Why Big IT Projects Fail

I was listening to this SE Radio podcast on why big IT projects fail and it struck a nerve. I’ve been a part of my fair share of big IT projects that have failed. The common occurrence of big IT projects failing is not a new development. As technical leaders, we have to be mindful of the perceptions of our executive peers and work to manage projects to achieve the necessary outcome for the business.

The discussion on this podcast was wide ranging from a business perspective on the risks built in large IT projects and how to mitigate those risks. I recommend as a technical leader listening to this discussion because it provides an objective point of view on how the business perceives our large technical projects. In particular, it confronts the optimism that often comes from technical managers that results in cost or time overruns.

This McKinsey article authored by one of the guests highlights four ways to improve project performance. In particular, there are four key practices the article discusses. To paraphrase:

  • Manage strategy and stakeholders instead of just budget and schedule
  • Get the right talent to master the technology
  • Align the team incentives with the goals of the project
  • Excel at core project management practice, including short delivery cycles

If you are like me and a have found your professional career evolving through the development of agile and scrum, your mind may immediately start to wonder if agile is the solution. It isn’t surprising these sound a lot like the Agile Manifesto. In particular:

  • Individuals and interactions over process and tools.
  • Customer collaboration over contract negotiation.
  • Working software over comprehensive documentation.

The guests address whether agile as a methodology can mitigate these risks effectively (it would be one of my tactics). The conclusion was that most agile projects are smaller than the projects they assessed and therefore were difficult to compare apples-to-apples. In the “agile at scale” projects they did research, they reflected that the mission of agile (deliver the right thing eventually) created a different kind of incentive from large-scale waterfall projects to deliver on-time or on-budget.

Another interesting point from the guests was that organizations that use agile to manage projects have a fundamentally different orientation. An organization that uses agile processes does not take a baseline of a project for the full life of the work, and therefore it isn’t possible to determine if a project has gone over budget or off schedule. Instead the focus is on hitting the right end-product deliverable exclusively. I found that conclusion compelling in understanding how outside executives view agile development - you must fundamentally let go of making a fixed budget for a deliverable. This principal is very uncomfortable for many organizations.

I found it interesting that one of the observations was that the risk of failure wasn’t significantly dependent on the process the project used. Meaning, in their opinion, agile isn’t a silver bullet to solve the risks of large project failure. I would conclude that many of the practices promoted in this discussion are exactly why agile works. Focus on the stakeholder and communication with aligned incentives for your project. Manage your project tightly.
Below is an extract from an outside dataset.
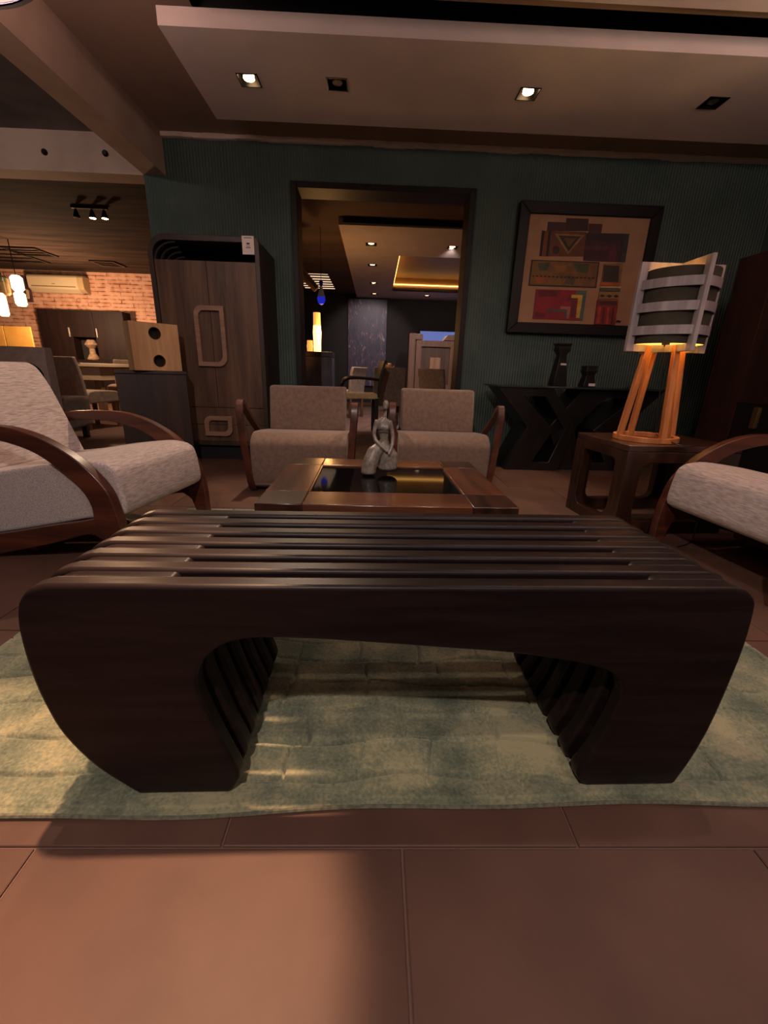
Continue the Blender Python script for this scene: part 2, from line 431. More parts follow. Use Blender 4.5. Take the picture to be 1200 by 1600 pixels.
# ------------------------------------------------------------------ rug
def make_rug():
    x0, x1, y0, y1 = -1.015, 1.143, .566, 2.25
    nx, ny = 640, 460
    xs = np.linspace(x0, x1, nx); ys = np.linspace(0, 1, ny) ** 1.25
    X, V = np.meshgrid(xs, ys)
    front = .561 + .004 * np.sin(X * 5.1 + .6) + .004 * np.sin(X * 11.3 + 2) + .0245 * X
    Y = front + (y1 - front) * V
    # carved blocks: rows with wobbling joints, staggered uneven columns
    wob = .010 * np.sin(X * 9 + 3 * np.sin(Y * 7)) + .006 * np.sin(X * 23 + Y * 5)
    rowh = .088
    vrow = (Y + wob) / rowh; row = np.floor(vrow); fr = np.abs(vrow - row - .5)
    dist_r = (.5 - fr) * rowh
    rs = np.random.RandomState(3); offs = rs.rand(80) * .2; wid = .12 + rs.rand(80) * .09
    ri = (row.astype(int)) % 80
    vc = (X + 5 + offs[ri] + .006 * np.sin(Y * 31 + row)) / wid[ri]; col = np.floor(vc); fc = np.abs(vc - col - .5)
    dist_c = (.5 - fc) * wid[ri]
    skip = (np.sin(row * 12.9 + col * 78.2) * 43758.5) % 1.0
    dist_c = np.where(skip < .3, .05, dist_c)
    skr = (np.sin(row * 3.7 + np.floor(X * 4) * 9.1) * 999.7) % 1.0
    dist_r = np.where(skr < .25, .02, dist_r)
    d = np.minimum(dist_r, dist_c)
    d = np.where((Y - front) < .03, .02, d)
    hb = ((np.sin(row * 7.31 + col * 3.17) * 5741.3) % 1.0) * .0025
    Z = .002 + (.0118 + hb) * (1 - np.exp(-(d / .0036) ** 2)) + .0006 * np.sin(X * 40 + Y * 17) * np.sin(Y * 37) + rs.randn(ny, nx) * .0003
    edge = np.minimum(np.minimum(X - x0, x1 - X), np.minimum(Y - front, y1 - Y))
    Z = np.where(edge < .012, Z * .6 + .002, Z)
    top = np.stack([X, Y, Z], -1).reshape(-1, 3)
    idx = np.arange(nx * ny).reshape(ny, nx)
    F = np.stack([idx[:-1, :-1], idx[:-1, 1:], idx[1:, 1:], idx[1:, :-1]], -1).reshape(-1, 4)
    ring = np.r_[idx[0, :], idx[1:, -1], idx[-1, -2::-1], idx[-2:0:-1, 0]]
    bot = top[ring].copy(); bot[:, 2] = .0005
    k = len(top); nR = len(ring)
    side = [(int(ring[(i + 1) % nR]), int(ring[i]), k + i, k + (i + 1) % nR) for i in range(nR)]
    me = bpy.data.meshes.new('rug'); me.from_pydata(np.vstack([top, bot]).tolist(), [], F.tolist() + side + [tuple(range(k + nR - 1, k - 1, -1))])
    for p in me.polygons: p.use_smooth = True
    m, nt, b = base('carved_green_rug', .97, 0, .1)
    v = coords(nt)
    n = nd(nt, 'ShaderNodeTexNoise', Scale=4.5, Detail=6, Roughness=.6); nt.links.new(v, n.inputs['Vector'])
    n2 = nd(nt, 'ShaderNodeTexNoise', Scale=160, Detail=2); nt.links.new(v, n2.inputs['Vector'])
    mx = nd(nt, 'ShaderNodeMath', operation='MULTIPLY_ADD'); mx.inputs[1].default_value = .30
    nt.links.new(n2.outputs['Fac'], mx.inputs[0]); nt.links.new(n.outputs['Fac'], mx.inputs[2])
    nt.links.new(ramp(nt, mx.outputs[0], [(.52, (84, 92, 76)), (.64, (116, 120, 98)), (.76, (152, 146, 114))]), b.inputs['Base Color'])
    add_bump(nt, b, n2.outputs['Fac'], .25, .003); b.inputs['Sheen Weight'].default_value = .3
    me.materials.append(m)
    t = thing('area_rug', 'grey-green carved pile rug under the bench and coffee table', 'rug', (0, 0, 0))
    link('pile', me, t)
    fe = [tuple(top[i]) for i in idx[0, ::2]]
    s = MB(); s.tube([(p[0], p[1] - .001, 0.006) for p in fe], .0045, 6)
    obj('stitched_edge', s, mat('rug_binding', (88, 88, 72), (112, 110, 90), rough=.9, ns=120, lo=.4, hi=.6), t)
make_rug()
RZ = .0152

# ------------------------------------------------------------------ slatted bench
def make_bench():
    t = thing('slatted_bench', 'dark espresso bench of seven parallel arched planks on the rug', 'bench', (.085, .591, RZ), R(1.4))
    d = .0105
    L = cr([(-.574, .437), (-.600, .428), (-.617, .410), (-.626, .385), (-.631, .345), (-.630, .273), (-.621, .208), (-.604, .147), (-.563, .076), (-.499, d)], 4)
    B = [(-.334, d)] + cr([(-.322, .032), (-.317, .057), (-.337, .121), (-.358, .192), (-.369, .239), (-.368, .271), (-.352, .303), (-.324, .327), (-.288, .339), (-.247, .342), (-.165, .339), (-.061, .331), (.045, .322), (.154, .312), (.245, .297), (.31, .281), (.343, .264), (.362, .234), (.363, .204), (.349, .139), (.330, .078), (.315, .043), (.322, .02)], 4) + [(.338, d)]
    O = cr([(.512, d), (.532, .074), (.547, .151), (.556, .251), (.559, .331), (.555, .394), (.549, .415), (.533, .430), (.509, .437)], 4)
    prof = [(x, z - d) for x, z in L + B + O]
    n = 7; th = .035; pitch_ = (.372 - th) / (n - 1)
    me = None
    for k in range(n):
        if me is None:
            o = obj('plank', MB().prism(prof, 0, th, 'xz'), m_espresso, t, bevel=.007, seg=3); me = o
        else:
            o = me.copy(); COL.objects.link(o); o.parent = t
        o.location = (0, k * pitch_, 0)
    g0, g1 = th + .0004, pitch_ - .0004
    sp = rrect(-.606, -.395, .25 - d, .4335 - d, (.01, .02, .012, .05)); sq = rrect(.388, .540, .25 - d, .4345 - d, (.02, .01, .028, .022))
    for k in range(n - 1):
        y = k * pitch_
        for poly in (sp, sq): obj('spacer_block', MB().prism(poly, y + g0, y + g1, 'xz'), m_espresso, t, bevel=.002)
make_bench()

# ------------------------------------------------------------------ coffee table
def make_coffee():
    t = thing('coffee_table', 'square brown wooden coffee table with a black glass inset', 'table', (.040, 1.455, RZ), R(.7))
    hx, hy, z1, z0, w_ = .372, .325, .388, .318, .132
    ix, iy = hx - w_, hy - w_
    for sx in (-1, 1):
        x = sorted((sx * hx, sx * ix))
        obj('side_rail', MB().box(x[0], x[1], -iy, iy, z0, z1), m_table_y, t, bevel=.003)
        y = sorted((sx * hy, sx * iy))
        obj('end_rail', MB().box(-ix, ix, y[0], y[1], z0, z1), m_table, t, bevel=.003)
        for sy in (-1, 1):
            y = sorted((sy * hy, sy * iy))
            obj('corner_block', MB().box(x[0], x[1], y[0], y[1], z0, z1 + .0008), m_table_c, t, bevel=.003)
            lx = sorted((sx * (hx - .02), sx * (hx - .10))); ly = sorted((sy * (hy - .02), sy * (hy - .10)))
            obj('leg', MB().box(lx[0], lx[1], ly[0], ly[1], 0, z0), m_table_c, t, bevel=.003)
    mg = mat('black_glass', (10, 10, 11), rough=.05, spec=.12)
    obj('glass_inset', MB().box(-ix + .001, ix - .001, -iy + .001, iy - .001, z1 - .030, z1 - .006), mg, t)
    b = MB(); e = .005
    for a in ((-ix, ix, -iy, -iy + e), (-ix, ix, iy - e, iy), (-ix, -ix + e, -iy, iy), (ix - e, ix, -iy, iy)): b.box(*a, z1 - .02, z1 - .001)
    obj('inset_beading', b, m_table, t, smooth=False)
make_coffee()

# ------------------------------------------------------------------ seated woman sculpture
def make_statue():
    t = thing('figurine', 'grey stone abstract figurine of a seated woman on the coffee table glass', 'sculpture', (.028, 1.545, RZ + .3825), R(4))
    b = MB()
    def chain(pts, n=7):
        P = resample([tuple(p) for p in pts], n * (len(pts) - 1) + 1)
        for x, y, z, r in P: b.ellipsoid((x, y, z), (r, r, r), 12, 8)
    def blob(pts, n=8):
        P = resample([tuple(p) for p in pts], n * (len(pts) - 1) + 1)
        for x, y, z, rx, ry, rz_ in P: b.ellipsoid((x, y, z), (rx, ry, rz_), 20, 12)
    b.ellipsoid((.011, -.004, .2490), (.0105, .0125, .0168), 20, 14); b.ellipsoid((.010, -.009, .2420), (.0075, .008, .010), 16, 10)
    chain([(.0117, 0, .236, .0052), (.0113, 0, .222, .0055), (.009, 0, .208, .008)])
    blob([(.006, 0, .200, .012, .010, .008), (.005, 0, .187, .025, .013, .013), (.005, -.002, .170, .022, .015, .012), (.006, 0, .152, .017, .012, .010), (.009, 0, .125, .015, .012, .012), (.006, .002, .100, .026, .020, .016)])
    b.ellipsoid((-.004, -.011, .170), (.0095, .008, .009)); b.ellipsoid((.014, -.011, .170), (.0095, .008, .009))
    chain([(-.020, 0, .190, .0085), (-.0265, -.002, .165, .0078), (-.0285, -.006, .143, .0074), (-.0235, -.013, .126, .0072), (-.004, -.026, .106, .0068), (.0165, -.032, .090, .0058)])
    chain([(.029, 0, .188, .0085), (.036, -.002, .163, .0078), (.0395, -.006, .136, .0074), (.0375, -.015, .115, .0072), (.031, -.026, .095, .0065), (.0245, -.034, .080, .0052)])
    # lap and the two trouser-like skirt lobes
    blob([(-.006, -.004, .098, .026, .022, .020), (-.026, -.012, .082, .028, .026, .024), (-.040, -.020, .050, .028, .027, .026), (-.047, -.024, .024, .027, .026, .022), (-.048, -.024, .012, .0275, .026, .013)])
    blob([(.016, .004, .092, .028, .024, .022), (.026, .002, .068, .035, .028, .026), (.026, .002, .046, .037, .030, .028), (.024, .000, .026, .037, .030, .017)])
    me = bpy.data.meshes.new('figure'); me.from_pydata(b.v, [], b.f)
    ms = mat('grey_stone', (104, 94, 84), (140, 127, 114), rough=.38, ns=70, detail=5, bump=.1, bs=200)
    me.materials.append(ms)
    o = link('figure', me, t)
    r = o.modifiers.new('remesh', 'REMESH'); r.mode = 'VOXEL'; r.voxel_size = .0019; r.use_smooth_shade = True
    s = o.modifiers.new('smooth', 'SMOOTH'); s.factor = .6; s.iterations = 5
    obj('bodice_band', MB().box(-.0125, .0235, -.0148, -.0118, .1535, .1562), mat('dark_band', (52, 46, 42), rough=.6), t, bevel=.001)
make_statue()

# ------------------------------------------------------------------ lounge chairs with arched arms
f_grey = fabric('grey_melange_fabric', (158, 143, 138), (202, 185, 180), ns=62, stretch=(.4, 3, 3))
f_taupe = fabric('taupe_velour', (108, 89, 79), (124, 102, 91), ns=40, bump=.2)
def make_lounge(label, loc, rz):
    t = thing('lounge_chair', label, 'armchair', loc, rz, 'lounge chairs with arched wooden arms')
    O = resample(cr([(-.010, 0), (-.010, .09), (-.006, .173), (.004, .231), (.028, .316), (.092, .396), (.168, .454), (.268, .503), (.373, .529), (.482, .534), (.604, .530), (.719, .516), (.80, .49), (.85, .44), (.868, .36), (.86, .2), (.845, 0)], 5), 90)
    I = resample(cr([(.042, 0), (.050, .05), (.076, .13), (.098, .20), (.100, .25), (.126, .309), (.2, .383), (.284, .441), (.389, .474), (.49, .487), (.61, .485), (.71, .472), (.77, .45), (.81, .41), (.822, .35), (.812, .2), (.79, 0)], 5), 90)
    rt = resample(cr([(.085, .205), (.156, .186), (.3, .157), (.49, .115), (.66, .082), (.82, .06)], 5), 24)
    rb = resample(cr([(.060, .098), (.095, .126), (.14, .136), (.3, .086), (.516, .030), (.62, .006), (.80, .012)], 5), 24)
    for s in (-1, 1):
        mb = MB(); x0, x1 = sorted((s * .278, s * .318))
        mb.band(O, I, x0, x1, 'yz'); 
        o = obj('arm_frame', mb, m_redwood, t, bevel=.004)
        mb = MB(); mb.band(rt, rb, x0 + .004, x1 - .004, 'yz')
        obj('side_rail', mb, m_redwood, o, bevel=.003)
    seat = cr([(.004, .215), (-.004, .24), (.000, .30), (.013, .370), (.035, .394), (.066, .405), (.142, .41), (.331, .385), (.511, .351), (.72, .325)], 4) + cr([(.72, .07), (.552, .097), (.256, .162), (.156, .184), (.03, .198)], 4)
    obj('seat_cushion', MB().prism(seat, -.274, .274, 'yz'), f_grey, t, bevel=.018, seg=4)
    bk = cr([(.60, .335), (.655, .48), (.71, .624), (.757, .711), (.79, .741), (.83, .750), (.865, .73), (.868, .69), (.83, .56), (.775, .40), (.76, .32)], 5)
    obj('backrest', MB().prism(bk, -.262, .262, 'yz'), f_grey, t, bevel=.03, seg=5)
    obj('front_rail', MB().box(-.276, .276, .42, .45, .03, .115), m_redwood, t, bevel=.004)
    return t
lc = make_lounge('pale grey lounge chair with arched wooden arms, beside the bench left end', (-.90, 1.82, 0), R(82))
copy_thing(lc, (1.398, 1.60, 0), R(-83.5), 'pale grey lounge chair with arched wooden arms, beside the slatted lamp table')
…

Like so many lessons in life, there is more than one way to implement these values.

One of the key lessons from the research discussed in the podcast was that a large portion of the projects that are canceled are due to changing requirements. Many long-running IT projects are canceled not because of poor performance of the project, instead the outside environment changes enough to eliminate the value of the project. This conclusion is an area where the agile development process shines, using short iterations and adjusting what the right end-product outcome that will serve the business value.

In the end, this discussion was valuable in the objective assessment of process where sometimes as technical leaders we are easily blinded by a process we believe is “right”. There is more than one way to implement the important values required to keep a project from failing. Simply implementing agile is not sufficient to mitigate the risk of failure, and as a technical leader we must be prepared to discuss the practices we see as critical to success inside any methodology.